▶ _Exercise prompt_
Find each line containing the string "scene" and return it.

▶ _Dataset extract_
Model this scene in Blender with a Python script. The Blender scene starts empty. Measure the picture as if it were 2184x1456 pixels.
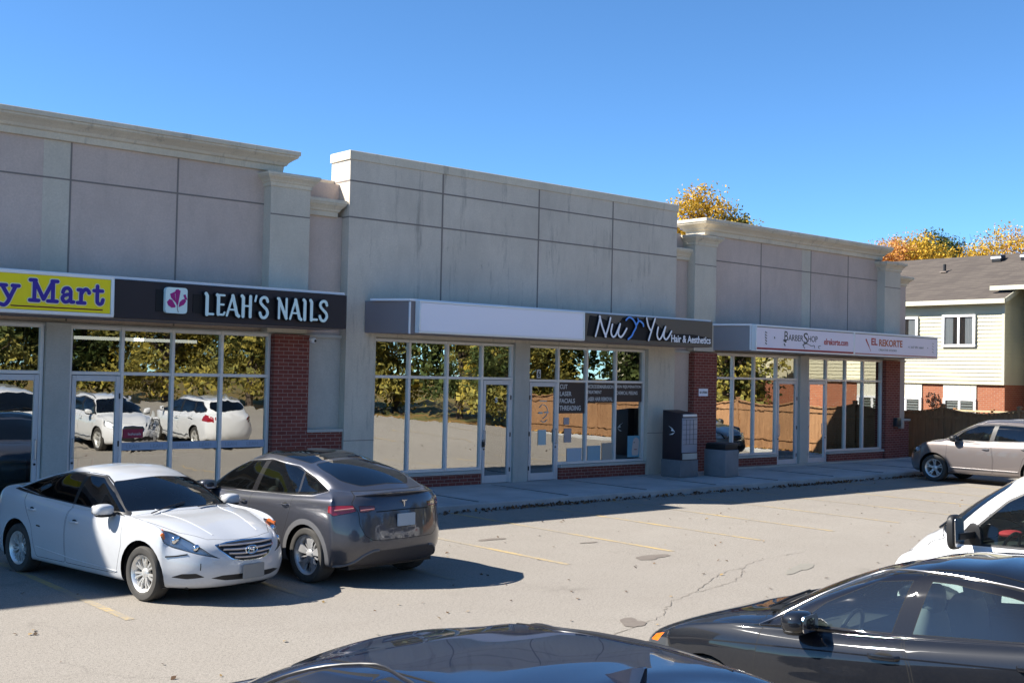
import bpy, bmesh, math, random
import numpy as np
from mathutils import Vector, Matrix
from mathutils.bvhtree import BVHTree
R = math.radians
scene = bpy.context.scene
COL = scene.collection
# ---------------------------------------------------------------- camera
F_PX, YAW, PITCH, ROLL, CAMH = 2464.2, 0.71110, 0.02784, 0.02154, 2.65
def camera_axes():
    f = Vector((math.sin(YAW)*math.cos(PITCH), math.cos(YAW)*math.cos(PITCH), math.sin(PITCH)))
    r = Vector((math.cos(YAW), -math.sin(YAW), 0)); u = r.cross(f)
    c, s = math.cos(ROLL), math.sin(ROLL)
    return r*c+u*s, u*c-r*s, f
_r, _u, _f = camera_axes()
cam_data = bpy.data.cameras.new('camera'); cam = bpy.data.objects.new('camera', cam_data); COL.objects.link(cam)
cam_data.sensor_width = 36; cam_data.lens = F_PX/2184*36
cam_data.clip_start = 0.05; cam_data.clip_end = 2000
cam.matrix_world = Matrix(((_r.x, _u.x, -_f.x, 0), (_r.y, _u.y, -_f.y, 0), (_r.z, _u.z, -_f.z, CAMH), (0, 0, 0, 1)))
scene.camera = cam
# ---------------------------------------------------------------- sky, sun, exposure
SUN = Vector((-0.93, 0.66, 1.0)).normalized()          # direction towards the sun
elev = math.asin(SUN.z); azim = math.atan2(SUN.x, SUN.y)
world = bpy.data.worlds.new('World'); scene.world = world; world.use_nodes = True
wn = world.node_tree.nodes; wl = world.node_tree.links
sky = wn.new('ShaderNodeTexSky'); sky.sky_type = 'NISHITA'; sky.sun_disc = False
sky.sun_elevation = elev; sky.sun_rotation = azim % (2*math.pi)
sky.altitude = 2500; sky.air_density = 0.85; sky.dust_density = 0.0; sky.ozone_density = 3.6
bg = wn['Background']; bg.inputs['Strength'].default_value = 0.088
tint = wn.new('ShaderNodeMix'); tint.data_type = 'RGBA'; tint.blend_type = 'MULTIPLY'; tint.inputs[0].default_value = 1
wl.new(sky.outputs['Color'], tint.inputs[6]); tint.inputs[7].default_value = (.66, .97, 1.12, 1); wl.new(tint.outputs[2], bg.inputs['Color'])
sd = bpy.data.lights.new('sun', 'SUN'); sd.energy = 5.0; sd.angle = R(0.5); sd.color = (1.0, 0.945, 0.86)
so = bpy.data.objects.new('sun', sd); COL.objects.link(so)
so.rotation_euler = SUN.to_track_quat('Z', 'Y').to_euler(); so.location = (-30, 40, 50)
scene.view_settings.view_transform = 'Standard'; scene.view_settings.look = 'None'
scene.view_settings.exposure = 1.27; scene.view_settings.gamma = 1.0
scene.render.engine = 'CYCLES'
scene.cycles.max_bounces = 8; scene.cycles.transparent_max_bounces = 12
scene.cycles.use_denoising = True
# ---------------------------------------------------------------- helpers
def tag(o, label=None, cat=None, group=None, kind=None):
    if label: o['label'] = label
    if cat: o['category'] = cat
    if group: o['group'] = group
    if kind: o['kind'] = kind
    return o
def empty(name, label=None, cat=None, loc=(0, 0, 0), rz=0, group=None, scale=1):
    o = bpy.data.objects.new(name, None); COL.objects.link(o)
    o.location = loc; o.rotation_euler = (0, 0, rz); o.scale = (scale,)*3
    o.empty_display_size = .2
    return tag(o, label, cat, group)
def link_mesh(name, me, mats, parent=None):
    o = bpy.data.objects.new(name, me); COL.objects.link(o)
    for m in (mats if isinstance(mats, (list, tuple)) else [mats]): me.materials.append(m)
    o.parent = parent
    return o
class MB:
    def __init__(s): s.v = []; s.f = []; s.m = []; s.cur = 0
    def add(s, v, f):
        n = len(s.v); s.v += [tuple(p) for p in v]; s.f += [tuple(i+n for i in q) for q in f]; s.m += [s.cur]*len(f); return s
    def box(s, x0, x1, y0, y1, z0, z1):
        return s.add([(x0,y0,z0),(x1,y0,z0),(x1,y1,z0),(x0,y1,z0),(x0,y0,z1),(x1,y0,z1),(x1,y1,z1),(x0,y1,z1)],
                     [(0,3,2,1),(4,5,6,7),(0,1,5,4),(1,2,6,5),(2,3,7,6),(3,0,4,7)])
    def prism(s, poly, a, b, ax='y'):
        n = len(poly)
        def P(q, t):
            return {'y': (q[0], t, q[1]), 'x': (t, q[0], q[1]), 'z': (q[0], q[1], t)}[ax]
        return s.add([P(q, a) for q in poly]+[P(q, b) for q in poly],
                     [tuple(range(n))[::-1], tuple(range(n, 2*n))]+[(i, (i+1) % n, n+(i+1) % n, n+i) for i in range(n)])
    def tube(s, pts, r, n=8, cap=True, up=None):
        pts = [Vector(p) for p in pts]; k = len(pts)
        rr = r if isinstance(r, (list, tuple)) else [r]*k
        vs = []; T0 = None
        for i, p in enumerate(pts):
            t = (pts[min(i+1, k-1)]-pts[max(i-1, 0)]).normalized()
            if T0 is None:
                a = Vector((0, 0, 1)) if abs(t.z) < .9 else Vector((1, 0, 0)); N = (a-t*a.dot(t)).normalized()
            else:
                N = (N-t*N.dot(t)).normalized()
            T0 = t; B = t.cross(N)
            q = rr[i] if isinstance(rr[i], (list, tuple)) else (rr[i], rr[i])
            vs += [p+N*math.cos(2*math.pi*j/n)*q[0]+B*math.sin(2*math.pi*j/n)*q[1] for j in range(n)]
        fs = [(i*n+j, i*n+(j+1) % n, (i+1)*n+(j+1) % n, (i+1)*n+j) for i in range(k-1) for j in range(n)]
        if cap: fs += [tuple(range(n))[::-1], tuple(range((k-1)*n, k*n))]
        return s.add(vs, fs)
    def lathe(s, prof, n=32, ax='y', c=(0, 0, 0), close=True):
        vs = []; m = len(prof)
        for i in range(n):
            a = 2*math.pi*i/n; ca, sa = math.cos(a), math.sin(a)
            for (r, h) in prof:
                vs.append({'y': (c[0]+r*ca, c[1]+h, c[2]+r*sa), 'z': (c[0]+r*ca, c[1]+r*sa, c[2]+h), 'x': (c[0]+h, c[1]+r*ca, c[2]+r*sa)}[ax])
        fs = [(i*m+j, ((i+1) % n)*m+j, ((i+1) % n)*m+j+1, i*m+j+1) for i in range(n) for j in range(m-1)]
        return s.add(vs, fs)
    def blob(s, c, r, n=12, k=8, pw=1.0):
        prof = []
        vs = []
        for i in range(k+1):
            th = -math.pi/2+math.pi*i/k
            for j in range(n):
                a = 2*math.pi*j/n
                f = lambda t: math.copysign(abs(t)**pw, t)
                vs.append((c[0]+r[0]*f(math.cos(th))*f(math.cos(a)), c[1]+r[1]*f(math.cos(th))*f(math.sin(a)), c[2]+r[2]*f(math.sin(th))))
        fs = [(i*n+j, i*n+(j+1) % n, (i+1)*n+(j+1) % n, (i+1)*n+j) for i in range(k) for j in range(n)]
        return s.add(vs, fs)
    def ring(s, x0, x1, y0, y1, prof):            # rectangular moulding: prof = (z, overhang)
        vs = []
        for z, o in prof: vs += [(x0-o, y0-o, z), (x1+o, y0-o, z), (x1+o, y1+o, z), (x0-o, y1+o, z)]
        n = len(prof)
        fs = [(4*i+j, 4*i+(j+1) % 4, 4*i+4+(j+1) % 4, 4*i+4+j) for i in range(n-1) for j in range(4)]
        fs += [(0, 3, 2, 1), (4*n-4, 4*n-3, 4*n-2, 4*n-1)]
        return s.add(vs, fs)
    def build(s, name, mats, parent=None, smooth=False, bevel=0, seg=2, subsurf=0, label=None):
        me = bpy.data.meshes.new(name); me.from_pydata(s.v, [], s.f); me.update()
        bm = bmesh.new(); bm.from_mesh(me)
        if any(s.m):
            bm.faces.ensure_lookup_table()
            for f, m in zip(bm.faces, s.m): f.material_index = m
        bmesh.ops.remove_doubles(bm, verts=bm.verts, dist=1e-5)
        bmesh.ops.recalc_face_normals(bm, faces=bm.faces)
        if bevel:
            bmesh.ops.bevel(bm, geom=[e for e in bm.edges if len(e.link_faces) == 2 and e.calc_face_angle(0) > .5], offset=bevel, segments=seg, affect='EDGES', profile=.5, clamp_overlap=True)
        bm.to_mesh(me); bm.free()
        o = link_mesh(name, me, mats, parent)
        if smooth or bevel:
            for p in me.polygons: p.use_smooth = True
            me.set_sharp_from_angle(angle=R(38))
        if label: o['label'] = label
        return o
def text_mesh(s, parent, name, mat, x0, x1, z0, z1, y, depth=.01, bold=0.0, shear=0.0, spacing=1.0, label=None):
    cu = bpy.data.curves.new('t', 'FONT'); cu.body = s; cu.size = 1; cu.extrude = .01; cu.offset = bold; cu.shear = shear; cu.space_character = spacing; cu.resolution_u = 3
    to = bpy.data.objects.new('t', cu); COL.objects.link(to)
    dg = bpy.context.evaluated_depsgraph_get()
    me = bpy.data.meshes.new_from_object(to.evaluated_get(dg))
    bpy.data.objects.remove(to); bpy.data.curves.remove(cu)
    co = np.array([v.co[:] for v in me.vertices]); mn = co.min(0); mx = co.max(0)
    for v in me.vertices:
        a, b, c = v.co
        v.co = (x0+(a-mn[0])/(mx[0]-mn[0])*(x1-x0), y-(c-mn[2])/(mx[2]-mn[2])*depth, z0+(b-mn[1])/(mx[1]-mn[1])*(z1-z0))
    me.update()
    o = link_mesh(name, me, mat, parent)
    if label: o['label'] = label
    return o
def stroke(mb, pts, w, y0, y1, cl=False, r2=None):
    """thick polyline in the x-z plane extruded from y0 to y1, round joints"""
    mb.sc = getattr(mb, 'sc', 0)
    for i in range(len(pts)-1):
        a = Vector(pts[i]); b = Vector(pts[i+1]); d = (b-a)
        if d.length < 1e-6: continue
        n = Vector((-d.y, d.x)).normalized()
        wa = w[i] if isinstance(w, (list, tuple)) else w; wb = w[i+1] if isinstance(w, (list, tuple)) else w
        mb.sc += 1; e = -mb.sc*9e-5
        mb.prism([a+n*wa/2, a-n*wa/2, b-n*wb/2, b+n*wb/2], y0+e, y1+e, 'y')
    for i, p in enumerate(pts):
        wi = w[i] if isinstance(w, (list, tuple)) else w
        mb.sc += 1; e = -mb.sc*9e-5
        mb.prism([(p[0]+wi/2*math.cos(a*math.pi/5), p[1]+wi/2*math.sin(a*math.pi/5)) for a in range(10)], y0+e, y1+e, 'y')
def bez(p, n=8):
    """Catmull-Rom through points"""
    p = [Vector(q) for q in p]; out = []
    for i in range(len(p)-1):
        a = p[max(i-1, 0)]; b = p[i]; c = p[i+1]; d = p[min(i+2, len(p)-1)]
        for k in range(n):
            t = k/n
            out.append(.5*((2*b)+(c-a)*t+(2*a-5*b+4*c-d)*t*t+(3*b-a-3*c+d)*t**3))
    out.append(p[-1]); return out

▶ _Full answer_
Model this scene in Blender with a Python script. The Blender scene starts empty. Measure the picture as if it were 2184x1456 pixels.
scene = bpy.context.scene
COL = scene.collection
scene.camera = cam
world = bpy.data.worlds.new('World'); scene.world = world; world.use_nodes = True
scene.view_settings.view_transform = 'Standard'; scene.view_settings.look = 'None'
scene.view_settings.exposure = 1.27; scene.view_settings.gamma = 1.0
scene.render.engine = 'CYCLES'
scene.cycles.max_bounces = 8; scene.cycles.transparent_max_bounces = 12
scene.cycles.use_denoising = True